3.         By decision of 21 March 1988, the Working Group of the Human Rights Committee transmitted the communication to the State party and requested it, under rule 91 of the rules of procedure, to provide information and observations relevant to the question of the admissibility of the communication. It further requested the State party, under rule 86 of the rules of procedure, not to carry out the death sentence against the author while his communication was under consideration by the Committee.


4.         In its submission under rule 91, dated 20 July 1988, the State party argues that the communication is inadmissible under article 5, paragraph 2(b), of the Optional Protocol, on the ground of non-exhaustion of domestic remedies, because the author may still apply, under Section 110 of the Jamaican Constitution, for special leave to appeal to the Judicial Committee of the Privy Council. The State party further indicates that legal aid would be available to N. C. for that purpose under the Poor Prisoners' Defence Act.


5.         In his comments, dated 28 September 1988, the author states that he unsuccessfully requested assistance from the Jamaica Council for Human Rights for the purpose of filing a petition for special leave to appeal to the Privy Council. By further letters dated 17 May and 22 June 1989, he indicates that a London law firm has agreed to assist him for the purpose of filing such a petition, adding, however, that his case "is not ready to be tried in the Privy Council", presumably because of the unavailability of relevant court documents. He therefore requests the Committee to postpone consideration of his communication until the Privy Council has adjudicated his case.


6.1       Before considering any claims contained in a communication, the Human Rights Committee must, in accordance with rule 87 of its rules of procedure, decide whether or not it is admissible under the Optional Protocol to the Covenant.

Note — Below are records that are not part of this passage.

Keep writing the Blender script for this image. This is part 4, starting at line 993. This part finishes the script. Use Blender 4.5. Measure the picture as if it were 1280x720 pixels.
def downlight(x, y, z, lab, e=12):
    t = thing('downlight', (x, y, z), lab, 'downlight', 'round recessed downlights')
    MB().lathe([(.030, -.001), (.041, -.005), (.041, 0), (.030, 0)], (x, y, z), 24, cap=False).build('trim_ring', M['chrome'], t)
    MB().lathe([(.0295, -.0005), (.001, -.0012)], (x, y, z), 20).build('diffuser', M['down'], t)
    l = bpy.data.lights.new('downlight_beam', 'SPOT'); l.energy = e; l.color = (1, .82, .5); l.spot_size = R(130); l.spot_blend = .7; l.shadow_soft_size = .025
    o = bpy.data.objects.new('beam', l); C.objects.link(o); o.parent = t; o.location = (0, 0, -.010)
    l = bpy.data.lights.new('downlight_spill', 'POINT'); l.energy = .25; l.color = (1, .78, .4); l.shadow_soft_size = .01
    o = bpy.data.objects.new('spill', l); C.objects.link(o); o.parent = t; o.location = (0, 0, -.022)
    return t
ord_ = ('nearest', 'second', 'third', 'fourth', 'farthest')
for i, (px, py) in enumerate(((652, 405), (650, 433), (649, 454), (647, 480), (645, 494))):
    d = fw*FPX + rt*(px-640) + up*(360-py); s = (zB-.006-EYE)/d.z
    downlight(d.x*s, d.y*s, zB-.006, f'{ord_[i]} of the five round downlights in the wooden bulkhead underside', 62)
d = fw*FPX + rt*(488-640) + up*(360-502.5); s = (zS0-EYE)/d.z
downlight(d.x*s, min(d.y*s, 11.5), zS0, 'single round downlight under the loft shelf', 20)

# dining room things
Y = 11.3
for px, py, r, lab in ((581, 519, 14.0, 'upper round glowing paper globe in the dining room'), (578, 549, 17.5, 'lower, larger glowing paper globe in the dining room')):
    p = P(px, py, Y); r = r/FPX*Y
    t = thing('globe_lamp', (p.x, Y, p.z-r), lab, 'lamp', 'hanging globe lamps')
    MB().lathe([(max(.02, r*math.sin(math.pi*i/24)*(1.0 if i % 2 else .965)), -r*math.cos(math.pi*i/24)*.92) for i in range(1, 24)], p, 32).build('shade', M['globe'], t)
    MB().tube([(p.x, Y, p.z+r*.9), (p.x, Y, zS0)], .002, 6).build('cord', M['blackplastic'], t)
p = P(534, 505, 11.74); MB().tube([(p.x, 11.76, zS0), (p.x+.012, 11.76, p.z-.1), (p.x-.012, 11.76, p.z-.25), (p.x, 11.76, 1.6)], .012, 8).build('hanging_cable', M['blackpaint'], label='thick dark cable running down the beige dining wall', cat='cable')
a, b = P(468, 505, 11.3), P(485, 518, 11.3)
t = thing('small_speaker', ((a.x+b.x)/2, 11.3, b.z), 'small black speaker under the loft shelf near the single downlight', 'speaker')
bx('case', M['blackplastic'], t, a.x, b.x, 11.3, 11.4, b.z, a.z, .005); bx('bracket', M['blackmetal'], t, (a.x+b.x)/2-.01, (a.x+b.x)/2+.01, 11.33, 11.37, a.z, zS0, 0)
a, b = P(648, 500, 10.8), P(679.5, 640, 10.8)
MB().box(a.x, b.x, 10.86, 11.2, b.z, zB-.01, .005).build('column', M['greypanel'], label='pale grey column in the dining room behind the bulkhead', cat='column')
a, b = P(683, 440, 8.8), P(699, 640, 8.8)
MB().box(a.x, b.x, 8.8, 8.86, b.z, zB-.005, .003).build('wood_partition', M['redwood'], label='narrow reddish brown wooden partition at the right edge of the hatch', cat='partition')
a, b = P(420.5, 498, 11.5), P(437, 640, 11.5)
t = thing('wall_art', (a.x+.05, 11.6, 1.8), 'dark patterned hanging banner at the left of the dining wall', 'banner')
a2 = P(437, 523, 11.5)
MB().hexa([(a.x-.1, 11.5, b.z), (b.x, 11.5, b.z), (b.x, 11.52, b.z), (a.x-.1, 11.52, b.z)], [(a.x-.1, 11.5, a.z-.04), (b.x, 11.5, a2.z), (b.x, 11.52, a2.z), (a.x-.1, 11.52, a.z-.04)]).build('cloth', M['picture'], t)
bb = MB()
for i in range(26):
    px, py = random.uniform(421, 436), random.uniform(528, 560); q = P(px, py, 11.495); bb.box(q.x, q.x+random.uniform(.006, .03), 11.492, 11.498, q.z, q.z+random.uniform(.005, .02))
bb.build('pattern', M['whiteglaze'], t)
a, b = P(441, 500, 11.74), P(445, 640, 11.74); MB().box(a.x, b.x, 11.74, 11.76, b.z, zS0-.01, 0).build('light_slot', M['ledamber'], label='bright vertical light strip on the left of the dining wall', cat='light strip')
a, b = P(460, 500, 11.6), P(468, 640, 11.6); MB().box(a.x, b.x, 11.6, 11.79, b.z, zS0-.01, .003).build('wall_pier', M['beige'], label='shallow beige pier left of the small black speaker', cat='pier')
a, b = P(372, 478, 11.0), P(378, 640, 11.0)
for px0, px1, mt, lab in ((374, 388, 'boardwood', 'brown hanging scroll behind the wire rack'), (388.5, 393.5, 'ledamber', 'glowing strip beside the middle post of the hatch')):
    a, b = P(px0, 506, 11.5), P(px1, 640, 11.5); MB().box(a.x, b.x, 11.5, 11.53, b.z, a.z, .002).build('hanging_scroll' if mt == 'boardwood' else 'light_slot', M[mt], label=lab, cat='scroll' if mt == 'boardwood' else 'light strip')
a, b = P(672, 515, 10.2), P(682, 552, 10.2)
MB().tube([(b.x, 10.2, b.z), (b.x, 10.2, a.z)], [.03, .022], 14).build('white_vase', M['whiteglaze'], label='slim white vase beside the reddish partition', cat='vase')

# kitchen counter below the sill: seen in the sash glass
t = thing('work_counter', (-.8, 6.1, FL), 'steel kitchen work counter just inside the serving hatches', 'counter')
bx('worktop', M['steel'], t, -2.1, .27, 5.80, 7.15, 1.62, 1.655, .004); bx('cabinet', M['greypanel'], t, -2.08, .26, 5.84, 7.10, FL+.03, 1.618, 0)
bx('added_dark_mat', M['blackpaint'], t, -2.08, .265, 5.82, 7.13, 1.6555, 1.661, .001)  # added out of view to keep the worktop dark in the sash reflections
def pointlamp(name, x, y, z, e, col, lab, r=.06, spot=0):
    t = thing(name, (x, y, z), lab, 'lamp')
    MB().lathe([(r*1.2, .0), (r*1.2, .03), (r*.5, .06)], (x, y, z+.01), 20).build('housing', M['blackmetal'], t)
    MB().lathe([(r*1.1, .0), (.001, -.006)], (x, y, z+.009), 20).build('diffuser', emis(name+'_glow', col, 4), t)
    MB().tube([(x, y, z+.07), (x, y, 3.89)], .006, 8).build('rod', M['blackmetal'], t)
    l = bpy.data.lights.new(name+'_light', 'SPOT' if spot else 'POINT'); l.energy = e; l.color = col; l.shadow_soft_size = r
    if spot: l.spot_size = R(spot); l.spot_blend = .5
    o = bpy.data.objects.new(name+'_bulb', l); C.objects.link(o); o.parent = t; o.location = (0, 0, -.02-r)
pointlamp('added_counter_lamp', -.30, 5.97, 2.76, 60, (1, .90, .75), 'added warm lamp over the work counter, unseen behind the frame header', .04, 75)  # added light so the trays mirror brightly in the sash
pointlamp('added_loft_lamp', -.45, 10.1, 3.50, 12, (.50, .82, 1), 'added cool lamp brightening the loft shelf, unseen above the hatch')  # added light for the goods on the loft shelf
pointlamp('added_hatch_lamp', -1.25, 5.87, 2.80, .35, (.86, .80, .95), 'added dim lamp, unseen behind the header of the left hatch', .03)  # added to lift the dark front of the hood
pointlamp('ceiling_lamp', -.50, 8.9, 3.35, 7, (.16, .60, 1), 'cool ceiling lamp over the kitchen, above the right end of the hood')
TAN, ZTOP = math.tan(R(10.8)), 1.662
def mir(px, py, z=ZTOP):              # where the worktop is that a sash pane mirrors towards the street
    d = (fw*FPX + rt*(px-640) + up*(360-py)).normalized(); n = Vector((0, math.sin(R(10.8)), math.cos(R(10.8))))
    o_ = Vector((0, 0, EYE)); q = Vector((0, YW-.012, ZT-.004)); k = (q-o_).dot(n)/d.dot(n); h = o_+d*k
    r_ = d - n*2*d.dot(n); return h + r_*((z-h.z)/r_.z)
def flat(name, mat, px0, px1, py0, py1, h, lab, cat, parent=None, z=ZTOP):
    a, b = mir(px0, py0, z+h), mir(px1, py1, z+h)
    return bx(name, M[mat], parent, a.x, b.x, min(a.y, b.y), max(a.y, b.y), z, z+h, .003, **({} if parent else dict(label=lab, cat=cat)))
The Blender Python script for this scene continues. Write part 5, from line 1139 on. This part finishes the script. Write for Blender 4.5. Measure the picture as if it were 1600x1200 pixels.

6.2       The Committee has ascertained, as it is required to do under article 5, paragraph 2 (a), of the Optional Protocol, that the same matter is not being examined under another procedure of international investigation or settlement.


6.3       With regard to the requirement of exhaustion of domestic remedies, the Committee has taken note of the State party's contention that the communication is inadmissible because of the author's failure to petition the Judicial Committee of the Privy Council for special leave to appeal, pursuant to Section 110 of the Jamaican Constitution. It observes that the author has secured pro legal representation from a London law firm for this purpose, after submitting his communication to the Human Rights Committee, and that his representative continues to investigate the possibility of filing a petition for special leave to appeal on his behalf. While expressing grave concern about the apparent unavailability of relevant court documents in the case, the Committee cannot conclude that a petition for special leave to appeal to the Judicial Committee of the Privy Council must be considered a priori futile. It therefore finds that the requirements of article 5, paragraph 2 (b), of the Optional Protocol have not been met.


7.         The Human Rights Committee therefore decides:


(a)        That the communication is inadmissible under article 5, paragraph 2(b), of the Optional Protocol;


(b)       That the State party be requested to make the written judgment of the Court of Appeal available to the author without further delay, so as to permit an effective recourse to the Judicial Committee of the Privy Council, and to ensure that adequate legal aid be made available to the author;


(c)        That, since this decision may be reviewed under rule 92, paragraph 2, of the Committee's rules of procedure upon receipt of a written request by or on behalf of the author containing information to the effect that the reasons for inadmissibility no longer apply, the State party is requested, taking into account the spirit and purpose of rule 86 of the Committee's rules of procedure, not to carry out the death sentence against the author before he has had a reasonable time, after completing the effective domestic remedies available to him, to request the Committee to review the present decision;


(d)       That this decision shall be transmitted to the State party and to the author.